Beginning Saturday morning, previously permitted travel between two Michigan residences will end, including jumping in the car to visit a friend, or even walking across the street to watch TV with a neighbor. Exceptions include purposes such as caring for a relative, an elderly friend or a pet, visiting a nursing home or similar facility, attending a funeral with no more than 10 people, or complying with a court order related to child custody.

“I don’t think that’s right,” said Hal Hughes, 88, a retired manufactured home salesman in Plymouth. “You should be able to visit who you want to visit.”

Hughes said he can’t understand how the state has imposed still more restrictions on the movement of people and the sale of nonessential goods, without shutting down in-store lottery sales.

“You can’t go visit your friends. You can’t buy seeds … but you can sneak out and buy lottery tickets,” Hughes said. “I don’t understand it, unless it’s hypocritical greed.”

The state is encouraging Michiganders to buy their lottery tickets online and has cautioned merchants about letting people congregate around lottery terminals in violation of social distancing guidelines, but in-store sales continue. Lottery proceeds largely support K-12 education.
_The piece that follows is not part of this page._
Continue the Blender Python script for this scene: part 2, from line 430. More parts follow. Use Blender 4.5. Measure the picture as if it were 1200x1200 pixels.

Though the new order prohibits trips from a Michigan residence to a Michigan cottage, travel between states is still permitted, and by the words of the order, only “individuals currently living within the State of Michigan,” but not residents living in other states, are subject to the order. That would suggest that residents of other states who own cottages Up North can continue to visit, unless banned by a “stay home” order in their own state.